MLB.com: Jim Leyland used to say there's a point in Spring Training when a long camp becomes a short camp, usually based on the decisions you have to make. With the decisions you had to make the last couple weeks, did this become a short camp all of a sudden?

Ausmus: It does creep up, I think, the last 10 days. It ends up creeping up pretty quickly. Spring Training seems so long when you first get here and you think you have so much time. A lot of decisions were kind of made for this roster, and then you throw the injury factor in. And I don't want to say you're scrambling, but there's some rapid changes in a short amount of time, so it makes things speed up a little bit toward the end -- or at least it did this year.

I think from a player's perspective, I remember it reaching this point and saying, "All right, I've had enough of these meaningless games."

MLB.com: As a manager, do you actually think you wish you had a few more games to look at players?

Ausmus: No, no, I think guys are ready.
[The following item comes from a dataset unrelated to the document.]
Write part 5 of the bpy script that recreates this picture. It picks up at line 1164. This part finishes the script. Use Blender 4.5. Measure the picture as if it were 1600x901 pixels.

I don't worry about that. I said from the get-go, it's tough to evaluate off of Spring Training anyway. I don't know that another week would make a difference.

MLB.com: You've had almost a full camp of green lights for all your baserunners. How well do you think your mentality has come across?

Ausmus: I think it's gone well overall. Guys are aggressive on the bases. We've had those morning meetings and I occasionally remind them. That's the thing about baseball: It's such a long season that it's easy to get -- I don't want to call it a slump, but it's easy to forget what we were trying to accomplish early on. We're not even in the season. Into the season, there'll be reminders.

Now, some of these guys will have the green light yanked away from them when we leave here, but most of them will continue to keep them.

MLB.com: With baserunning and defense, do you see the differences you were hoping to see?

Ausmus: Yeah, I think it's gone well. I'm certainly pleased by the effort all the way around, specifically running the bases. But we'll see. I hope it has a real effect. I expect that it will. You never know until you get into the season.

MLB.com: How much more do you know now about what makes these players tick than you did going into camp?

Ausmus: A lot. Just talking to them in the outfield, or you talk to them in the clubhouse and you're joking around with them. It's just like being a player going to a new team or a new player comes to your team. The more you're around, everybody gets to know them.

MLB.com: How have you seen them working past the injury attrition?

Ausmus: They'll be fine. Players don't look backwards, generally speaking. You have to look forward. Guys who get caught staring in the rearview mirror end up being lost. Most of these guys are veteran guys. They've been on teams that have had injuries and moved on.

MLB.com: How much is there about players and how they go that you can't learn until the regular season and you see them go through a tough stretch?

Ausmus: Oh, there's definitely that factor, especially with young guys. Until the bright lights come on and 40,000 people are screaming and it's 2-1 in the ninth inning -- it's tough to replicate that in Clearwater, Fla. The heart starts racing. There is a learning curve with that, for sure. You have to be able to calm yourself down.

MLB.com: Looking back on those daily morning meetings, what did you think you accomplished from them?

Ausmus: My hope is that it kind of brought the team together. You'd have to ask the players that. I think it seemed to go pretty well. I think it's good that once we get to the games, we don't have them every single day. Like on away games, we don't have them. That way it doesn't seem like a business meeting. But we had some fun. We definitely had some laughs in there, lots of baseball discussion in there. There were some good spots to reiterate to the players and remind them that whether it's baserunning or hitting or pitching, it's a good forum in there.

I probably won't have those meetings [in the regular season]. But if we have to remind them of something, I can certainly call a meeting.